▸ Task to complete:
Repeat every entry in the listing below, exactly.

--- START Record extracts ---

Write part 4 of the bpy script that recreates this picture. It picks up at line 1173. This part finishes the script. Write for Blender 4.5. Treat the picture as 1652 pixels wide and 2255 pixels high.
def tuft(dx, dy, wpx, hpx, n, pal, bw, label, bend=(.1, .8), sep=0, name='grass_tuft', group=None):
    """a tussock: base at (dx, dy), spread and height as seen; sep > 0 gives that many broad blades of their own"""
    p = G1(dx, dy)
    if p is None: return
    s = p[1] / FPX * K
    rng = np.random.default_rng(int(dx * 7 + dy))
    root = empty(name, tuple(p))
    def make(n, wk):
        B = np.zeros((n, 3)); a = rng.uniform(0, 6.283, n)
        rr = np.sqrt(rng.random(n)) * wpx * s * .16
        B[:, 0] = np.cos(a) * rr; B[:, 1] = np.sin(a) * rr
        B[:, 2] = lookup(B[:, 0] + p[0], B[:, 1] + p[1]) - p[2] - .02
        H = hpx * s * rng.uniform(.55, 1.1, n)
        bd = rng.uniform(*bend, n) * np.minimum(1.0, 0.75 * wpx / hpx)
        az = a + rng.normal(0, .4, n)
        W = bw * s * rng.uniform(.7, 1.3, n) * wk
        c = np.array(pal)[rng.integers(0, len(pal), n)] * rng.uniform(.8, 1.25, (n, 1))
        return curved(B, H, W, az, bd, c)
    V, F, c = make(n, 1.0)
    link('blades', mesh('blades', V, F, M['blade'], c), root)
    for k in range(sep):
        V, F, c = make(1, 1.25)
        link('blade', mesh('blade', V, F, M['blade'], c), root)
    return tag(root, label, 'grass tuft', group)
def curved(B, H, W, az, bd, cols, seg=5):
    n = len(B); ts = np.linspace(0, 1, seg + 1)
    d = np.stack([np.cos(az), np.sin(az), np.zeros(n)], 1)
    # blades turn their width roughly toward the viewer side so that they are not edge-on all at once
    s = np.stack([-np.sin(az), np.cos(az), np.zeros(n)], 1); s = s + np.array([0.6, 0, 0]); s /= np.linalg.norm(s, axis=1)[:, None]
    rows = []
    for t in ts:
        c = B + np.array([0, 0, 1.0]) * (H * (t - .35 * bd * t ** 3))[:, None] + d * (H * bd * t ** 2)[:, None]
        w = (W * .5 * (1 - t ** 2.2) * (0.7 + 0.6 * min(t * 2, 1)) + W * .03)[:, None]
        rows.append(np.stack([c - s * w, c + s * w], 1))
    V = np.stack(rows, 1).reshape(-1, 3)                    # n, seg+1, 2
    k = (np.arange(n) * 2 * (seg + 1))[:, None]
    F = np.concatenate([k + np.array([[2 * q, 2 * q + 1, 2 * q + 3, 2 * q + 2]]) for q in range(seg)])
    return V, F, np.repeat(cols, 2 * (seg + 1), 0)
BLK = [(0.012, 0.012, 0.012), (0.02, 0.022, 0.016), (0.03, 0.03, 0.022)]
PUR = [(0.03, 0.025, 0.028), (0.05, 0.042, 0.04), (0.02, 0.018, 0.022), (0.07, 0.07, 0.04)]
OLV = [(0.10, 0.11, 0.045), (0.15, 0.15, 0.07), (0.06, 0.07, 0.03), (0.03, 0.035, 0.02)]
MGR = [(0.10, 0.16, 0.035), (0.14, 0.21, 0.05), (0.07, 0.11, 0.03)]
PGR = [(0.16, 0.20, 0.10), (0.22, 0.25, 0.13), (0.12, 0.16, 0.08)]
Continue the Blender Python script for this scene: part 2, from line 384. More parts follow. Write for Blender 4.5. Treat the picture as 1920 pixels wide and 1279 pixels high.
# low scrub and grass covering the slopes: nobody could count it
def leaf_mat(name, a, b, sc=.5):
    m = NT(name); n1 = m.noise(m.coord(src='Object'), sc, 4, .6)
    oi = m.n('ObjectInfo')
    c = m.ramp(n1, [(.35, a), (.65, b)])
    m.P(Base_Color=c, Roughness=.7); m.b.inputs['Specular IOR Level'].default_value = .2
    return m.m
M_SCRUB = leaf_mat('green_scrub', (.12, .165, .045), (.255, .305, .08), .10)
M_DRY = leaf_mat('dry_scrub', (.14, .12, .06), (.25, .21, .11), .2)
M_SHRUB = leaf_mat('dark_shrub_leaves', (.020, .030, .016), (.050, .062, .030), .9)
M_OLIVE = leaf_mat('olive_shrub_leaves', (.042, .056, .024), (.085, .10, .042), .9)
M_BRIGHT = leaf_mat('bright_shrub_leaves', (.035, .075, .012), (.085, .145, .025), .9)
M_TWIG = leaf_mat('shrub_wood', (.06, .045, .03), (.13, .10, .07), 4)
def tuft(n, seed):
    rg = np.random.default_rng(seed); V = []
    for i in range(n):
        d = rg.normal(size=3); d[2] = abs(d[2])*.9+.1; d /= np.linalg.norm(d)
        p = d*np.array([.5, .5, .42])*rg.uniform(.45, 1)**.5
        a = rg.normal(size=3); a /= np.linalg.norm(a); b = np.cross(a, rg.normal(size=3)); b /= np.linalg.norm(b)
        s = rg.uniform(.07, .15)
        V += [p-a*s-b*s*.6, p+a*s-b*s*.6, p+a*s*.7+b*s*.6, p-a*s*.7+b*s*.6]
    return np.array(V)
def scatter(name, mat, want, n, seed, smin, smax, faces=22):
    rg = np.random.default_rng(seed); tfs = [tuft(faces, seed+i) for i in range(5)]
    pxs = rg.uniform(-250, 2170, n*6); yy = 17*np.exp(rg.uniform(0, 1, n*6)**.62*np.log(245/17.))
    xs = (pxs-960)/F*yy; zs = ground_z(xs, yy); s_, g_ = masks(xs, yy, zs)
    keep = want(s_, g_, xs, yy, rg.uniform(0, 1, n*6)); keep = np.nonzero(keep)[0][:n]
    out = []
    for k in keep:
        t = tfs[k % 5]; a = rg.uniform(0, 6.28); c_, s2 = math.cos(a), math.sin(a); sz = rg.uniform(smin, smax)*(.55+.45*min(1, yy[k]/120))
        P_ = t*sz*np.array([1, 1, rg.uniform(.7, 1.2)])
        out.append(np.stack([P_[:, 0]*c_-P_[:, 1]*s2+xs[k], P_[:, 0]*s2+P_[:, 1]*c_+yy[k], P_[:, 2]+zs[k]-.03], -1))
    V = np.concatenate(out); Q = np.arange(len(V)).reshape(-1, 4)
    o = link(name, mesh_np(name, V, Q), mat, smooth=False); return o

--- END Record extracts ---

▸ Expected answer:
Write part 4 of the bpy script that recreates this picture. It picks up at line 1173. This part finishes the script. Write for Blender 4.5. Treat the picture as 1652 pixels wide and 2255 pixels high.
def tuft(dx, dy, wpx, hpx, n, pal, bw, label, bend=(.1, .8), sep=0, name='grass_tuft', group=None):
    """a tussock: base at (dx, dy), spread and height as seen; sep > 0 gives that many broad blades of their own"""
    p = G1(dx, dy)
    if p is None: return
    s = p[1] / FPX * K
    rng = np.random.default_rng(int(dx * 7 + dy))
    root = empty(name, tuple(p))
    def make(n, wk):
        B = np.zeros((n, 3)); a = rng.uniform(0, 6.283, n)
        rr = np.sqrt(rng.random(n)) * wpx * s * .16
        B[:, 0] = np.cos(a) * rr; B[:, 1] = np.sin(a) * rr
        B[:, 2] = lookup(B[:, 0] + p[0], B[:, 1] + p[1]) - p[2] - .02
        H = hpx * s * rng.uniform(.55, 1.1, n)
        bd = rng.uniform(*bend, n) * np.minimum(1.0, 0.75 * wpx / hpx)
        az = a + rng.normal(0, .4, n)
        W = bw * s * rng.uniform(.7, 1.3, n) * wk
        c = np.array(pal)[rng.integers(0, len(pal), n)] * rng.uniform(.8, 1.25, (n, 1))
        return curved(B, H, W, az, bd, c)
    V, F, c = make(n, 1.0)
    link('blades', mesh('blades', V, F, M['blade'], c), root)
    for k in range(sep):
        V, F, c = make(1, 1.25)
        link('blade', mesh('blade', V, F, M['blade'], c), root)
    return tag(root, label, 'grass tuft', group)
def curved(B, H, W, az, bd, cols, seg=5):
    n = len(B); ts = np.linspace(0, 1, seg + 1)
    d = np.stack([np.cos(az), np.sin(az), np.zeros(n)], 1)
    # blades turn their width roughly toward the viewer side so that they are not edge-on all at once
    s = np.stack([-np.sin(az), np.cos(az), np.zeros(n)], 1); s = s + np.array([0.6, 0, 0]); s /= np.linalg.norm(s, axis=1)[:, None]
    rows = []
    for t in ts:
        c = B + np.array([0, 0, 1.0]) * (H * (t - .35 * bd * t ** 3))[:, None] + d * (H * bd * t ** 2)[:, None]
        w = (W * .5 * (1 - t ** 2.2) * (0.7 + 0.6 * min(t * 2, 1)) + W * .03)[:, None]
        rows.append(np.stack([c - s * w, c + s * w], 1))
    V = np.stack(rows, 1).reshape(-1, 3)                    # n, seg+1, 2
    k = (np.arange(n) * 2 * (seg + 1))[:, None]
    F = np.concatenate([k + np.array([[2 * q, 2 * q + 1, 2 * q + 3, 2 * q + 2]]) for q in range(seg)])
    return V, F, np.repeat(cols, 2 * (seg + 1), 0)
BLK = [(0.012, 0.012, 0.012), (0.02, 0.022, 0.016), (0.03, 0.03, 0.022)]
PUR = [(0.03, 0.025, 0.028), (0.05, 0.042, 0.04), (0.02, 0.018, 0.022), (0.07, 0.07, 0.04)]
OLV = [(0.10, 0.11, 0.045), (0.15, 0.15, 0.07), (0.06, 0.07, 0.03), (0.03, 0.035, 0.02)]
MGR = [(0.10, 0.16, 0.035), (0.14, 0.21, 0.05), (0.07, 0.11, 0.03)]
PGR = [(0.16, 0.20, 0.10), (0.22, 0.25, 0.13), (0.12, 0.16, 0.08)]
Continue the Blender Python script for this scene: part 2, from line 384. More parts follow. Write for Blender 4.5. Treat the picture as 1920 pixels wide and 1279 pixels high.
# low scrub and grass covering the slopes: nobody could count it
def leaf_mat(name, a, b, sc=.5):
    m = NT(name); n1 = m.noise(m.coord(src='Object'), sc, 4, .6)
    oi = m.n('ObjectInfo')
    c = m.ramp(n1, [(.35, a), (.65, b)])
    m.P(Base_Color=c, Roughness=.7); m.b.inputs['Specular IOR Level'].default_value = .2
    return m.m
M_SCRUB = leaf_mat('green_scrub', (.12, .165, .045), (.255, .305, .08), .10)
M_DRY = leaf_mat('dry_scrub', (.14, .12, .06), (.25, .21, .11), .2)
M_SHRUB = leaf_mat('dark_shrub_leaves', (.020, .030, .016), (.050, .062, .030), .9)
M_OLIVE = leaf_mat('olive_shrub_leaves', (.042, .056, .024), (.085, .10, .042), .9)
M_BRIGHT = leaf_mat('bright_shrub_leaves', (.035, .075, .012), (.085, .145, .025), .9)
M_TWIG = leaf_mat('shrub_wood', (.06, .045, .03), (.13, .10, .07), 4)
def tuft(n, seed):
    rg = np.random.default_rng(seed); V = []
    for i in range(n):
        d = rg.normal(size=3); d[2] = abs(d[2])*.9+.1; d /= np.linalg.norm(d)
        p = d*np.array([.5, .5, .42])*rg.uniform(.45, 1)**.5
        a = rg.normal(size=3); a /= np.linalg.norm(a); b = np.cross(a, rg.normal(size=3)); b /= np.linalg.norm(b)
        s = rg.uniform(.07, .15)
        V += [p-a*s-b*s*.6, p+a*s-b*s*.6, p+a*s*.7+b*s*.6, p-a*s*.7+b*s*.6]
    return np.array(V)
def scatter(name, mat, want, n, seed, smin, smax, faces=22):
    rg = np.random.default_rng(seed); tfs = [tuft(faces, seed+i) for i in range(5)]
    pxs = rg.uniform(-250, 2170, n*6); yy = 17*np.exp(rg.uniform(0, 1, n*6)**.62*np.log(245/17.))
    xs = (pxs-960)/F*yy; zs = ground_z(xs, yy); s_, g_ = masks(xs, yy, zs)
    keep = want(s_, g_, xs, yy, rg.uniform(0, 1, n*6)); keep = np.nonzero(keep)[0][:n]
    out = []
    for k in keep:
        t = tfs[k % 5]; a = rg.uniform(0, 6.28); c_, s2 = math.cos(a), math.sin(a); sz = rg.uniform(smin, smax)*(.55+.45*min(1, yy[k]/120))
        P_ = t*sz*np.array([1, 1, rg.uniform(.7, 1.2)])
        out.append(np.stack([P_[:, 0]*c_-P_[:, 1]*s2+xs[k], P_[:, 0]*s2+P_[:, 1]*c_+yy[k], P_[:, 2]+zs[k]-.03], -1))
    V = np.concatenate(out); Q = np.arange(len(V)).reshape(-1, 4)
    o = link(name, mesh_np(name, V, Q), mat, smooth=False); return o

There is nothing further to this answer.